- **GOAL**
Everything from the first line of the entries below through the line holding "return m, nt, b" must be printed exactly as written.

- **MATERIAL FOR THIS EXERCISE**

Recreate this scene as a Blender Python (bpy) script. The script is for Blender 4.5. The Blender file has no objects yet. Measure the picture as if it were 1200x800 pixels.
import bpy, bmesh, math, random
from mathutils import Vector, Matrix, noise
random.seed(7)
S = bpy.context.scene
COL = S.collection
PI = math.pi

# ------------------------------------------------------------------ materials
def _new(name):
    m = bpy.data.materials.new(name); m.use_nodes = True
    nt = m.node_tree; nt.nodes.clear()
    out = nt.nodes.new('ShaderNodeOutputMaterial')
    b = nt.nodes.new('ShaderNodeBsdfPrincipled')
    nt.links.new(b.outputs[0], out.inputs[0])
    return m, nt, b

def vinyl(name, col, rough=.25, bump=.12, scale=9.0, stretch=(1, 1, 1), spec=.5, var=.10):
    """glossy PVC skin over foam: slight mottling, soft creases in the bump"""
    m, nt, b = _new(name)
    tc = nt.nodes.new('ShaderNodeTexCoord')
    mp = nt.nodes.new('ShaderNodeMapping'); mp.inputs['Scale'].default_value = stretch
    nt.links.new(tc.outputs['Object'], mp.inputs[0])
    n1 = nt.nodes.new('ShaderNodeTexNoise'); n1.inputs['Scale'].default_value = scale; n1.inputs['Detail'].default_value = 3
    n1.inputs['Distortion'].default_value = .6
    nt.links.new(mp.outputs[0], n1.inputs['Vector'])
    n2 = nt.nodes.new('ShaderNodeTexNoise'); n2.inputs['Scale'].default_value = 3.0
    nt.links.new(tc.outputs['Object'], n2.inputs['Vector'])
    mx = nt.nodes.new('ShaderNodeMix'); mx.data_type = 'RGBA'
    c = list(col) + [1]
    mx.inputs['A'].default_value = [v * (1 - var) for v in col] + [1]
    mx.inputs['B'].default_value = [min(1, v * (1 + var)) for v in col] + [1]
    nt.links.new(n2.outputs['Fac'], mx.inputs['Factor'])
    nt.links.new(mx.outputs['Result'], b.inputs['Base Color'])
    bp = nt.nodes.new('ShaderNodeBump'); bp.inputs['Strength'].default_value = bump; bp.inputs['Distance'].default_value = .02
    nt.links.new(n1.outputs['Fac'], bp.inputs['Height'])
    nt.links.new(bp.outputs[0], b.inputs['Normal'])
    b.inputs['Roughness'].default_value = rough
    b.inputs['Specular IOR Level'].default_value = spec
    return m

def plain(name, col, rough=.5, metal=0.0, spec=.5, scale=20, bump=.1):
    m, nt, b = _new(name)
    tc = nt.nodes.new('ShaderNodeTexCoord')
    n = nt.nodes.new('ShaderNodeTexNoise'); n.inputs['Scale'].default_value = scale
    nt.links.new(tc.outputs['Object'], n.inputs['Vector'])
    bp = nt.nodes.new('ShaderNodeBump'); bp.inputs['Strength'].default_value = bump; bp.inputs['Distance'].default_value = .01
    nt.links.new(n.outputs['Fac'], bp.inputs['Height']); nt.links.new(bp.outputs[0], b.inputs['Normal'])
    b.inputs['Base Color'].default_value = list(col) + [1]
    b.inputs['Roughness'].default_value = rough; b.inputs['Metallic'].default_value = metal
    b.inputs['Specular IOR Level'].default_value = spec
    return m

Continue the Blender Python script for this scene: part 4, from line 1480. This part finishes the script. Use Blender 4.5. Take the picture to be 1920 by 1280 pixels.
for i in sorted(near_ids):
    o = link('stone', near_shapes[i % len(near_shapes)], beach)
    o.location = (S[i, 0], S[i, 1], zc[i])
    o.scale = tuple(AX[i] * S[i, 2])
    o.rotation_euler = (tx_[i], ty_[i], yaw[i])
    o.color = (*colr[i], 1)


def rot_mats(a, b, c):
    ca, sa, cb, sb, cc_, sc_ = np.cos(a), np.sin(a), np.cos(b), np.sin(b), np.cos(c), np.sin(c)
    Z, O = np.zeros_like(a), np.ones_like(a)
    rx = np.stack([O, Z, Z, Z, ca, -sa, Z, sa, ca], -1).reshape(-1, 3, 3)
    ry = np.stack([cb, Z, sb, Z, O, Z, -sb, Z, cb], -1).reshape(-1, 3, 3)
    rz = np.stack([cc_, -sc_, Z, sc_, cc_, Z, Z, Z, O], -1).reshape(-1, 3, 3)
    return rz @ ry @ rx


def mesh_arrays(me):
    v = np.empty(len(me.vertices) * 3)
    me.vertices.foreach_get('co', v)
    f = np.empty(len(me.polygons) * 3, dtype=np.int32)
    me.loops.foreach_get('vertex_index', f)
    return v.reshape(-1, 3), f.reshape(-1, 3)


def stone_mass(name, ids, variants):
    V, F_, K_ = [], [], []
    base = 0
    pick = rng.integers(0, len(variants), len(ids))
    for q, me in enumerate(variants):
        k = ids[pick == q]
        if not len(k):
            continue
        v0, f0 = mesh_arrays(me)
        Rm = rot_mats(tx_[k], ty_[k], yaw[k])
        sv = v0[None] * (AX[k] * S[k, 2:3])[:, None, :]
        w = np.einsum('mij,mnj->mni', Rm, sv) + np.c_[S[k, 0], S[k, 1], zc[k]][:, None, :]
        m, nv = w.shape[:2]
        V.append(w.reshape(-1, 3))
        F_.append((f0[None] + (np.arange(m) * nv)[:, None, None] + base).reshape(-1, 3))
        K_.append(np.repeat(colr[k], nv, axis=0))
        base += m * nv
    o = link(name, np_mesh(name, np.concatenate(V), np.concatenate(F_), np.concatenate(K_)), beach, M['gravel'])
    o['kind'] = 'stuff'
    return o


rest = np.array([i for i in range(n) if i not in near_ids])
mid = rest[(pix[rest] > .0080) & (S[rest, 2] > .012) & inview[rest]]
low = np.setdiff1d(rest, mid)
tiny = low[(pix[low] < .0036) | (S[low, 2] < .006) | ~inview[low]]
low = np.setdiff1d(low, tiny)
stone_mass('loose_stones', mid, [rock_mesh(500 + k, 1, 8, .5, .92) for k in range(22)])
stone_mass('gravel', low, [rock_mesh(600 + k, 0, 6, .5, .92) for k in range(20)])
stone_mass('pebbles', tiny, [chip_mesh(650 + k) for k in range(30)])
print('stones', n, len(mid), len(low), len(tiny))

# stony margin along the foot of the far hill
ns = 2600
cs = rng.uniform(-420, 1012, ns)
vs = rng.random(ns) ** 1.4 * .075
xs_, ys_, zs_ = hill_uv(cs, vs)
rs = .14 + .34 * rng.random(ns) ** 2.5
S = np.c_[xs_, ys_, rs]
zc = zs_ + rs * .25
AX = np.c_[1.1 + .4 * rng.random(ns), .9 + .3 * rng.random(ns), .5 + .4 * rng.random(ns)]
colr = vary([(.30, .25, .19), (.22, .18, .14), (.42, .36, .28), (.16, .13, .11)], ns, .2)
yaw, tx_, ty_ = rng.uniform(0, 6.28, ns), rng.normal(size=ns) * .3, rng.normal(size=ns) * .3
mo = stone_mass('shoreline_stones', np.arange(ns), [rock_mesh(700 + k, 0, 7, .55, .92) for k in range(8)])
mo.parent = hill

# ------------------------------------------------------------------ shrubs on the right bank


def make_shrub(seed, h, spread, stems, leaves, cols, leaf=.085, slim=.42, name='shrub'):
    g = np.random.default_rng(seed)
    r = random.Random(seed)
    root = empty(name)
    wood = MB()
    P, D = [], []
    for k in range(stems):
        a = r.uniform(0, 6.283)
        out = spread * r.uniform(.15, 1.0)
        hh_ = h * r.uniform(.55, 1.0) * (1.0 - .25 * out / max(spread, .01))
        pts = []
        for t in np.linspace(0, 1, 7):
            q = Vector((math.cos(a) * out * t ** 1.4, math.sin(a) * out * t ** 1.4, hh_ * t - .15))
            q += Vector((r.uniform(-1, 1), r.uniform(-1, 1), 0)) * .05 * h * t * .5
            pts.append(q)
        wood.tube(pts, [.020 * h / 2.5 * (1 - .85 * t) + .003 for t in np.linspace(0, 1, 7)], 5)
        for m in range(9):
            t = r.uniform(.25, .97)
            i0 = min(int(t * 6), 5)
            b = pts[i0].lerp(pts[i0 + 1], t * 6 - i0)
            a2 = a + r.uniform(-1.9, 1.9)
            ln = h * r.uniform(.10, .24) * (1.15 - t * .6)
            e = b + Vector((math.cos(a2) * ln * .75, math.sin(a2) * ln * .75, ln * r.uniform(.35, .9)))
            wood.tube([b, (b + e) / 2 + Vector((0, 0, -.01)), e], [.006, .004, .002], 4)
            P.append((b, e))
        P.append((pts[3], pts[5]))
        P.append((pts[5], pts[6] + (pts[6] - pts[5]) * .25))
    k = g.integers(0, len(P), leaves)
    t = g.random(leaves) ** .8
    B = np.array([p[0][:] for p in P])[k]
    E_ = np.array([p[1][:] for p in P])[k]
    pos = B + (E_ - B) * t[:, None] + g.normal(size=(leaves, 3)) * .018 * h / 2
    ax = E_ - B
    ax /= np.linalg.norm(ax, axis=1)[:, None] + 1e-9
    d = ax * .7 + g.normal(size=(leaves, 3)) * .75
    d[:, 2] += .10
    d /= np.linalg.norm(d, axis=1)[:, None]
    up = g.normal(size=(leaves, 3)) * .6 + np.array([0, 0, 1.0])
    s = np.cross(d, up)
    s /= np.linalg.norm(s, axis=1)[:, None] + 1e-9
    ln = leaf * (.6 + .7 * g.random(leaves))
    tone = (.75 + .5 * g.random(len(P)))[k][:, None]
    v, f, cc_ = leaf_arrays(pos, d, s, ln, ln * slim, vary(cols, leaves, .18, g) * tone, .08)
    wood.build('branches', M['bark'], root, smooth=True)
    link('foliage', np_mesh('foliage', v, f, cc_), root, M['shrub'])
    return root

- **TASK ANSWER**
Recreate this scene as a Blender Python (bpy) script. The script is for Blender 4.5. The Blender file has no objects yet. Measure the picture as if it were 1200x800 pixels.
import bpy, bmesh, math, random
from mathutils import Vector, Matrix, noise
random.seed(7)
S = bpy.context.scene
COL = S.collection
PI = math.pi

# ------------------------------------------------------------------ materials
def _new(name):
    m = bpy.data.materials.new(name); m.use_nodes = True
    nt = m.node_tree; nt.nodes.clear()
    out = nt.nodes.new('ShaderNodeOutputMaterial')
    b = nt.nodes.new('ShaderNodeBsdfPrincipled')
    nt.links.new(b.outputs[0], out.inputs[0])
    return m, nt, b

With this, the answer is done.